Effect of a High-Pressure-Induced Freezing Process on the Stability of Freeze-Dried Nanocapsules

Abstract

The objective of this study was to develop a freeze-drying process involving high-pressure techniques during freezing in order to optimize the stability of nanocapsules. Nanocapsules prepared by the emulsion-diffusion method were frozen at − 20, − 10, and − 5°C, respectively, and dried under vacuum as a conventional freeze drying (CFd). For the high-pressure freezing process, the nanocapsules suspensions were frozen at − 20, − 10, and − 5°C at 100, 200, and 300 MPa, respectively, and then dried under vacuum conditions (abbreviated as HPFd).
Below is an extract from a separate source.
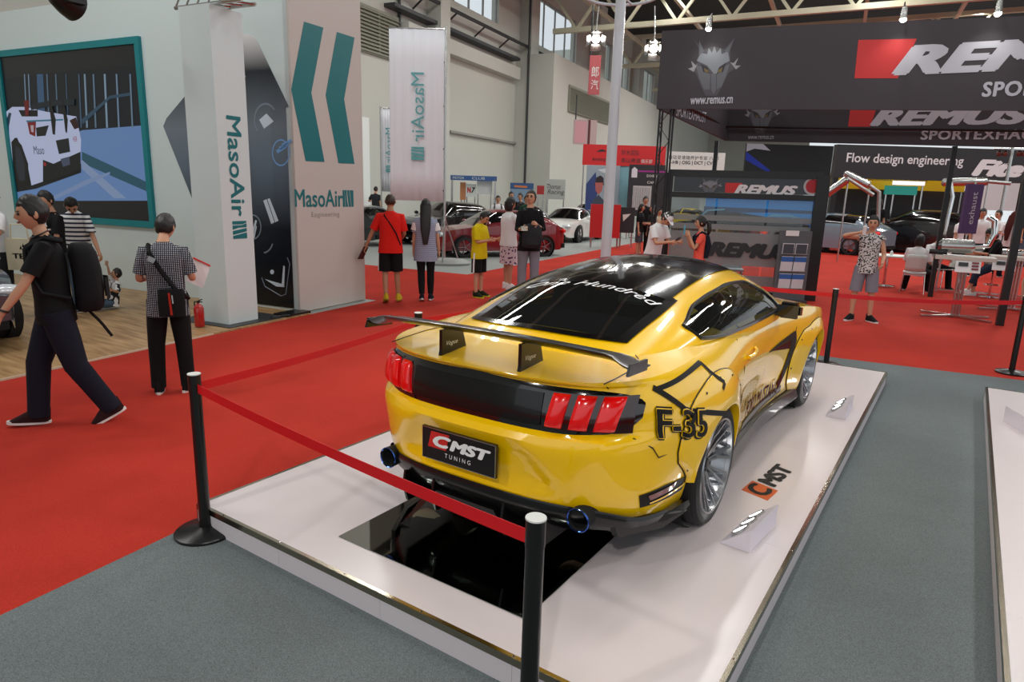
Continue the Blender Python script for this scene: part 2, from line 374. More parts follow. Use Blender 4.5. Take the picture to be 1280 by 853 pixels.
# ------------------------------------------------------------------ surface of the sports car (x right, y forward from the rear axle, z up)
def lerp_tab(tab):
    """smooth monotone-ish interpolation through (t, v) points"""
    n = len(tab); xs = [a for a, b in tab]; vs_ = [b for a, b in tab]
    d = [(vs_[i + 1] - vs_[i]) / (xs[i + 1] - xs[i]) for i in range(n - 1)]
    m = [d[0]] + [0 if d[i - 1] * d[i] <= 0 else 2 * d[i - 1] * d[i] / (d[i - 1] + d[i]) for i in range(1, n - 1)] + [d[-1]]
    def f(t):
        if t <= xs[0]: return vs_[0]
        if t >= xs[-1]: return vs_[-1]
        i = 0
        while t > xs[i + 1]: i += 1
        h = xs[i + 1] - xs[i]; s = (t - xs[i]) / h
        return vs_[i] * (1 + 2 * s) * (1 - s) ** 2 + m[i] * h * s * (1 - s) ** 2 + vs_[i + 1] * s * s * (3 - 2 * s) + m[i + 1] * h * s * s * (s - 1)
    return f
def gauss(t, s): return math.exp(-(t / s) ** 2)
c_base = lerp_tab([(.14, .76), (.20, .80), (.30, .83), (.45, .853), (.60, .868), (.72, .874), (.82, .868), (.90, .850), (.96, .822), (1.02, .77)])
c_gz = lerp_tab([(.1, .5), (.35, 1), (.75, 1), (.88, .75), (.98, .45), (1.05, .2)])
c_yR = lerp_tab([(.20, -.93), (.30, -1.02), (.40, -1.075), (.55, -1.10), (.66, -1.115), (.705, -1.10), (.735, -1.05), (.80, -1.045), (.90, -1.025), (.94, -1.02), (.955, -1.05), (.975, -1.065)])
c_yF = lerp_tab([(.15, 3.55), (.3, 3.66), (.5, 3.70), (.65, 3.68), (.75, 3.60), (.9, 3.2)])
c_zs = lerp_tab([(-1.07, .970), (-.8, .975), (-.4, .985), (0, 1.0), (.5, 1.0), (1.2, .985), (1.75, .978), (2.1, .962), (2.6, .915), (3.1, .84), (3.5, .73), (3.72, .62)])
c_zb = lerp_tab([(-1.1, .375), (-.95, .35), (-.75, .285), (-.6, .272), (-.35, .2), (0, .17), (3, .17), (3.7, .2)])
c_crown = lerp_tab([(-1.07, .0), (-.9, .012), (-.6, .035), (-.2, .07), (.5, .1), (1.9, .07), (2.3, .055), (2.9, .06), (3.4, .04), (3.7, .0)])
YA, YB, NR, NF = -.36, 2.95, 2.9, 2.2
def HW0(y, z):
    w = c_base(z)
    w += (.048 * gauss(y - .02, .55) + .034 * gauss(y - 2.72, .5)) * c_gz(z)
    w -= .016 * gauss(y - 1.3, .7) * gauss(z - .50, .14) + .036 * gauss(y - 1.45, .75)
    w -= .010 * max(0, min(1, (-y - .2) / .6))
    return w
def HW(y, z):
    """half width of the body at station y, height z"""
    if y < YA:
        s = (YA - y) / (YA - c_yR(z))
        return 0 if s >= 1 else HW0(y, z) * (1 - s ** NR) ** (1 / NR)
    if y > YB:
        s = (y - YB) / (c_yF(z) - YB)
        return 0 if s >= 1 else HW0(y, z) * (1 - s ** NF) ** (1 / NF)
    return HW0(y, z)
def yrear(x, z):
    """rear skin: y for a given x, z"""
    w = HW0(-1.0, z); r = min(abs(x) / w, 1)
    return YA - (YA - c_yR(z)) * (1 - r ** NR) ** (1 / NR)
def ztop(x, y):
    zs = c_zs(y); w = max(HW(y, zs), 1e-3); r = min(1, abs(x) / w)
    return zs + c_crown(y) * (1 - r ** 2.2)
c_xb = lerp_tab([(-.80, .56), (-.45, .68), (0, .762), (.5, .80), (1.2, .81), (1.8, .80), (2.2, .76), (2.42, .62)])
c_zt = lerp_tab([(-.80, .975), (-.62, 1.02), (-.4, 1.085), (-.1, 1.17), (.2, 1.25), (.5, 1.31), (.8, 1.35), (1.1, 1.366), (1.35, 1.358), (1.6, 1.30), (1.85, 1.19), (2.1, 1.07), (2.42, .955)])
GM = 2.25
def g_zb(y): return c_zs(y) - .05
def GX(y, z):
    """half width of the cabin at station y, height z"""
    r = (z - g_zb(y)) / max(1e-4, c_zt(y) - g_zb(y)); r = min(max(r, 0), 1)
    return c_xb(y) * (1 - r ** GM) ** (1 / GM)
def GZ(x, y):
    """height of the cabin skin over x, y"""
    r = min(abs(x) / c_xb(y), 1); return g_zb(y) + (c_zt(y) - g_zb(y)) * (1 - r ** GM) ** (1 / GM)
M_yel = mat('yellow_car_paint', (255, 203, 0), .25, coat=1., coat_rough=.03, spec=.4)
M_cf = mat('black_carbon', (10, 10, 11), .3, coat=.5, coat_rough=.03, spec=.3)
M_roofp = mat('black_roof_film', (8, 8, 9), .12, coat=.6)
M_gloss = mat('gloss_black_panel', (10, 10, 11), .12, coat=1.)
M_rub = mat('tyre_rubber', (24, 24, 25), .75)
M_rim = mat('machined_silver', (158, 160, 164), .27, 1.)
M_rimd = mat('dark_wheel_centre', (46, 47, 50), .3, .8)
M_well = mat('wheel_well_black', (8, 8, 8), .9)
M_lamp = mat('red_lamp_lens', (240, 10, 12), .2, coat=.6)
M_decal = mat('black_vinyl', (14, 12, 10), .5, spec=.25)
M_wtext = mat('white_vinyl', (236, 236, 236), .5)
M_cglass = glass('tinted_car_glass', (.30, .35, .33), .02)
M_int = mat('dark_interior_cloth', (30, 31, 33), .8)
M_mag = mat('dark_red_text_reflection', (74, 10, 10), .75, spec=.1)
M_pred = mat('printed_red', (205, 38, 34), .4)
M_blue = mat('burnt_titanium_blue', (70, 105, 190), .15, 1.)

def smst(a, b, t):
    t = min(1, max(0, (t - a) / (b - a))); return t * t * (3 - 2 * t)
def yrear_d(x, z):
    """rear skin with the pressed recess around the number plate"""
    y = yrear(x, z); lim = .30 + (.66 - z) * .75
    d = .028 * smst(.665, .635, z) * smst(.40, .47, z) * (1 - smst(lim - .03, lim + .05, abs(x)))
    return y + d
def body_cols():
    cols = []
    n = 34
    for i in range(n):
        t = PI / 2 * (i / n)
        s, w = math.cos(t) ** (2 / NR), math.sin(t) ** (2 / NR)
        cols.append(('r', s, w))
    for i in range(62): cols.append(('s', YA + (YB - YA) * i / 61, 0))
    for i in range(1, 19):
        t = PI / 2 * (1 - i / 18); cols.append(('f', math.cos(t) ** (2 / NF), math.sin(t) ** (2 / NF)))
    return cols
LEV = [.0, .05, .11, .17, .23, .29, .35, .41, .47, .52, .57, .60, .625, .65, .672, .69, .71, .75, .80, .85, .90, .935, .955, .97, .985, 1.0]
def colpt(c, k):
    y0 = c[1] if c[0] == 's' else (YA - (YA + 1.06) * c[1] if c[0] == 'r' else YB + (3.66 - YB) * c[1])
    zb, zs = c_zb(y0), c_zs(y0); z = zb + (zs - zb) * LEV[k]
    if c[0] == 's': return HW(y0, z), y0, z
    if c[0] == 'r':
        y = YA - (YA - c_yR(z)) * c[1]; x = HW0(y, z) * c[2]
        if x < .62: y += yrear_d(x, z) - yrear(x, z)
        return x, y, z
    y = YB + (c_yF(z) - YB) * c[1]; return HW0(y, z) * c[2], y, z
def in_arch(y, z, r=.372):
    return math.hypot(y, z - .335) < r or math.hypot(y - 2.72, z - .335) < r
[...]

The size and morphological analysis of freeze-dried samples were investigated by using Mastersizer®, TEM, and SEM. From these experiments, the mean nanocapsules sizes were entirely aggregated depending on increasing pressure and decreasing freezing temperature in CFd. In HPFd, the nanocapsules frozen at − 10°C were stable depending on the increment of the pressure level. We concluded that the HPFd process was more effective for the stability of nanocapsules compared to the CFd process at freezing temperatures of − 10°C due to high supercooling of the internal phase during the high-pressure freezing process.